Data entries:

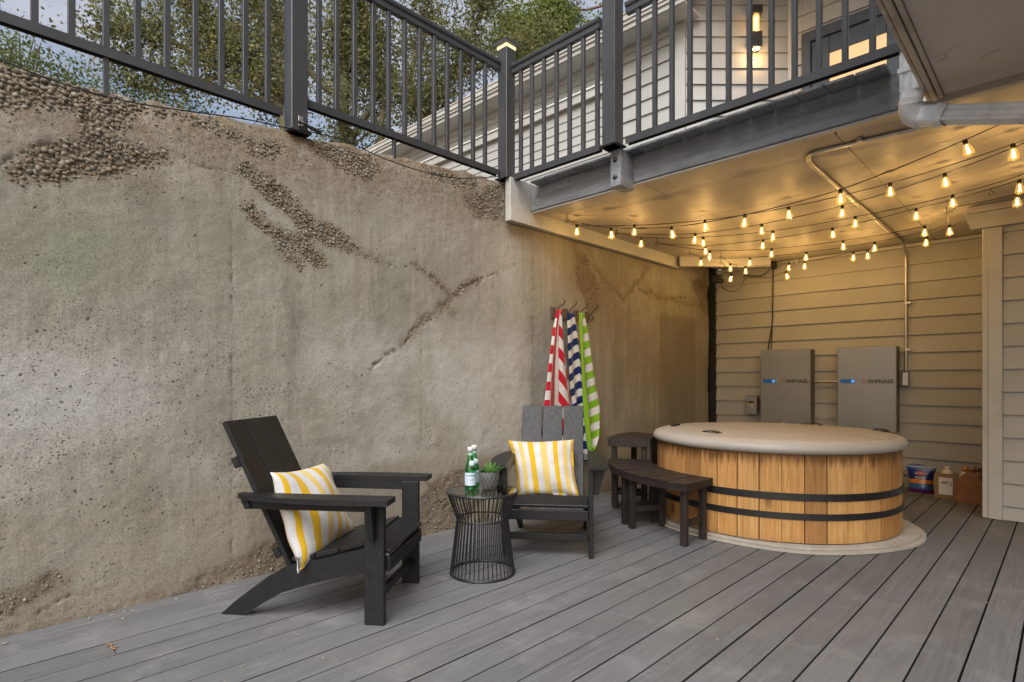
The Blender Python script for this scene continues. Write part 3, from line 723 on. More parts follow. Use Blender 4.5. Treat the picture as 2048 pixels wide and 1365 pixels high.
# lower belt of narrower boards left of the corner
wb = lap_wall('belt_wall', (-9.6, YF - .05), (-4.02, YF - .05), 2.2, 4.69, 4.66, house, lap=.12, th=.006)
m = MB(); m.cbox(-9.6, -4.00, YF - .105, YF - .03, 4.69, 4.80, .004); m.obj('belt_board', MT['trim'], house)
m = MB(); m.prism([(YF - .125, 4.80), (YF - .125, 4.815), (YF - .01, 4.85), (YF - .01, 4.80)], 0, -9.6, -3.99); m.obj('drip_cap', MT['white_metal'], house)
# angled bay wall and door wall above the deck
lap_wall('angled_wall', (-3.10, 5.975), (-2.262, 6.80), 2.73, 5.5, 4.983, house)
lap_wall('door_wall', (-2.262, 6.80), (-2.132, 6.80), 2.73, 5.6, 4.983, house)
lap_wall('door_wall', (-1.058, 6.80), (.6, 6.80), 2.73, 5.6, 4.983, house)
lap_wall('door_wall', (-2.13, 6.80), (-1.06, 6.80), 4.944, 5.6, 4.983, house)
m = MB(); m.cbox(-3.3, .8, 5.6, 7.2, 5.6, 5.64, .004); m.obj('porch_soffit', MT['soffit'], house)
m = MB(); m.cbox(-.022, .022, -.024, .02, 2.55, 5.5, .003); o = m.obj('corner_board', MT['trim'], house, (-2.262, 6.796, 0), math.radians(22))
# door: dark frame with lit glass
door = MB(); door.cbox(-2.13, -2.04, 6.765, 6.82, 2.75, 4.94, .004); door.cbox(-1.15, -1.06, 6.765, 6.82, 2.75, 4.94, .004); door.cbox(-2.13, -1.06, 6.763, 6.82, 4.83, 4.942, .004)
MT['door'] = simple('dark_blue_door_paint', (.045, .055, .068), .45, .12, 6, .1, 80)
dframe = door.obj('door_frame', MT['door'], house)
leaf_ = MB(); leaf_.cbox(-2.035, -1.86, 6.79, 6.83, 2.76, 4.825, .004); leaf_.cbox(-1.33, -1.155, 6.79, 6.83, 2.76, 4.825, .004); leaf_.cbox(-1.858, -1.332, 6.79, 6.83, 4.64, 4.825, .004); leaf_.cbox(-1.858, -1.332, 6.79, 6.83, 2.76, 3.1, .004)
dl = leaf_.obj('door', MT['door'], house)
m = MB(); m.box(-1.857, -1.333, 6.806, 6.812, 3.1, 4.64); m.obj('pane', emis('lit_door_glass', (1.0, .56, .26), .42, (.3, .2, .1)), dl)
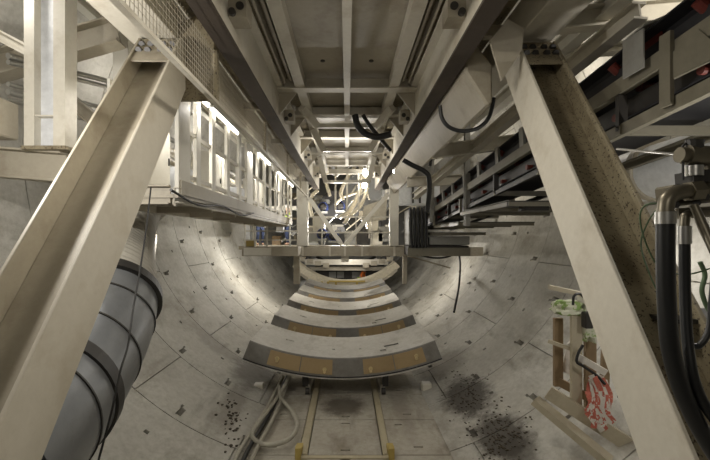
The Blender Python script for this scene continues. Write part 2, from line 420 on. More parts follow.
# second lower frame with slanting posts farther in
t = thing('tapered_frame', (0, 12, 2.3), 'cream steel frame with slanting side posts under the far deck', 'steel frame')
for (y, xt, xb, zt, zb) in ((8.6, .98, .72, 2.84, 2.66), (10.2, .9, .66, 2.84, 2.45), (13.6, .95, .78, 2.8, 2.05)):
    for s in (-1, 1):
        MB().beam((s*xt, y, zt), (s*xb, y+.8, zb), .16, .12, (0,1,0)).build('slant_post', 'cream', t)
    MB().beam((-xb-.05, y+.8, zb), (xb+.05, y+.8, zb), .10, .10).build('tie_bar', 'cream', t)
for x in (-.5, 0, .5): MB().beam((x, 17.2, 1.2), (x, 17.2, 2.8), .08, .08, (0,1,0)).build('hanger', 'cream', t)

# ------------------------------------------------------------------ edge beams that carry the legs
for s, lab in ((-1, 'long cream box beam above the left walkway lamps'), (1, 'long cream box beam above the right gantry leg')):
    XO = 2.78 if s < 0 else 2.62
    mb = MB().box(min(s*2.15, s*XO), max(s*2.15, s*XO), -1.5, 17, 2.52, 2.95)
    t = thing('edge_beam', (s*2.42, 8, 2.52), lab, 'steel beam'); mb.build('box_section', 'cream', t, bevel=.01)
    MB().box(min(s*1.60, s*2.15), max(s*1.60, s*2.15), -1.5, 17, 2.98, 3.0).build('cover_plate', 'cream_rust', t)
    for y in (5.3, 8.3, 11.3, 14.3):
        MB().beam((s*2.15, y, 2.75), (s*1.565, y, 2.75), .12, .14).build('cross_tie', 'cream_dull', t)

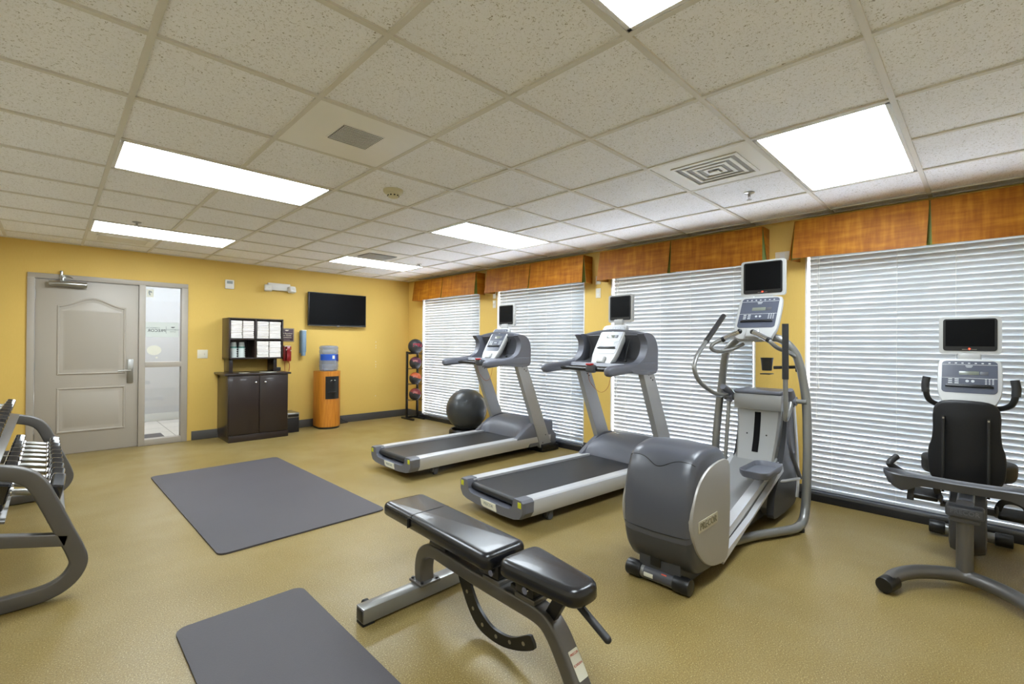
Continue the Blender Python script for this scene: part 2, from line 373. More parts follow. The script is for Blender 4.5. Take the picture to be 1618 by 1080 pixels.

Problem details: Omit every image. Quote each record exactly.

Response to this task:
The Blender Python script for this scene continues. Write part 3, from line 723 on. More parts follow. Use Blender 4.5. Treat the picture as 2048 pixels wide and 1365 pixels high.
# lower belt of narrower boards left of the corner
wb = lap_wall('belt_wall', (-9.6, YF - .05), (-4.02, YF - .05), 2.2, 4.69, 4.66, house, lap=.12, th=.006)
m = MB(); m.cbox(-9.6, -4.00, YF - .105, YF - .03, 4.69, 4.80, .004); m.obj('belt_board', MT['trim'], house)
m = MB(); m.prism([(YF - .125, 4.80), (YF - .125, 4.815), (YF - .01, 4.85), (YF - .01, 4.80)], 0, -9.6, -3.99); m.obj('drip_cap', MT['white_metal'], house)
# angled bay wall and door wall above the deck
lap_wall('angled_wall', (-3.10, 5.975), (-2.262, 6.80), 2.73, 5.5, 4.983, house)
lap_wall('door_wall', (-2.262, 6.80), (-2.132, 6.80), 2.73, 5.6, 4.983, house)
lap_wall('door_wall', (-1.058, 6.80), (.6, 6.80), 2.73, 5.6, 4.983, house)
lap_wall('door_wall', (-2.13, 6.80), (-1.06, 6.80), 4.944, 5.6, 4.983, house)
m = MB(); m.cbox(-3.3, .8, 5.6, 7.2, 5.6, 5.64, .004); m.obj('porch_soffit', MT['soffit'], house)
m = MB(); m.cbox(-.022, .022, -.024, .02, 2.55, 5.5, .003); o = m.obj('corner_board', MT['trim'], house, (-2.262, 6.796, 0), math.radians(22))
# door: dark frame with lit glass
door = MB(); door.cbox(-2.13, -2.04, 6.765, 6.82, 2.75, 4.94, .004); door.cbox(-1.15, -1.06, 6.765, 6.82, 2.75, 4.94, .004); door.cbox(-2.13, -1.06, 6.763, 6.82, 4.83, 4.942, .004)
MT['door'] = simple('dark_blue_door_paint', (.045, .055, .068), .45, .12, 6, .1, 80)
dframe = door.obj('door_frame', MT['door'], house)
leaf_ = MB(); leaf_.cbox(-2.035, -1.86, 6.79, 6.83, 2.76, 4.825, .004); leaf_.cbox(-1.33, -1.155, 6.79, 6.83, 2.76, 4.825, .004); leaf_.cbox(-1.858, -1.332, 6.79, 6.83, 4.64, 4.825, .004); leaf_.cbox(-1.858, -1.332, 6.79, 6.83, 2.76, 3.1, .004)
dl = leaf_.obj('door', MT['door'], house)
m = MB(); m.box(-1.857, -1.333, 6.806, 6.812, 3.1, 4.64); m.obj('pane', emis('lit_door_glass', (1.0, .56, .26), .42, (.3, .2, .1)), dl)
The Blender Python script for this scene continues. Write part 2, from line 420 on. More parts follow.
# second lower frame with slanting posts farther in
t = thing('tapered_frame', (0, 12, 2.3), 'cream steel frame with slanting side posts under the far deck', 'steel frame')
for (y, xt, xb, zt, zb) in ((8.6, .98, .72, 2.84, 2.66), (10.2, .9, .66, 2.84, 2.45), (13.6, .95, .78, 2.8, 2.05)):
    for s in (-1, 1):
        MB().beam((s*xt, y, zt), (s*xb, y+.8, zb), .16, .12, (0,1,0)).build('slant_post', 'cream', t)
    MB().beam((-xb-.05, y+.8, zb), (xb+.05, y+.8, zb), .10, .10).build('tie_bar', 'cream', t)
for x in (-.5, 0, .5): MB().beam((x, 17.2, 1.2), (x, 17.2, 2.8), .08, .08, (0,1,0)).build('hanger', 'cream', t)

# ------------------------------------------------------------------ edge beams that carry the legs
for s, lab in ((-1, 'long cream box beam above the left walkway lamps'), (1, 'long cream box beam above the right gantry leg')):
    XO = 2.78 if s < 0 else 2.62
    mb = MB().box(min(s*2.15, s*XO), max(s*2.15, s*XO), -1.5, 17, 2.52, 2.95)
    t = thing('edge_beam', (s*2.42, 8, 2.52), lab, 'steel beam'); mb.build('box_section', 'cream', t, bevel=.01)
    MB().box(min(s*1.60, s*2.15), max(s*1.60, s*2.15), -1.5, 17, 2.98, 3.0).build('cover_plate', 'cream_rust', t)
    for y in (5.3, 8.3, 11.3, 14.3):
        MB().beam((s*2.15, y, 2.75), (s*1.565, y, 2.75), .12, .14).build('cross_tie', 'cream_dull', t)

Continue the Blender Python script for this scene: part 2, from line 373. More parts follow. The script is for Blender 4.5. Take the picture to be 1618 by 1080 pixels.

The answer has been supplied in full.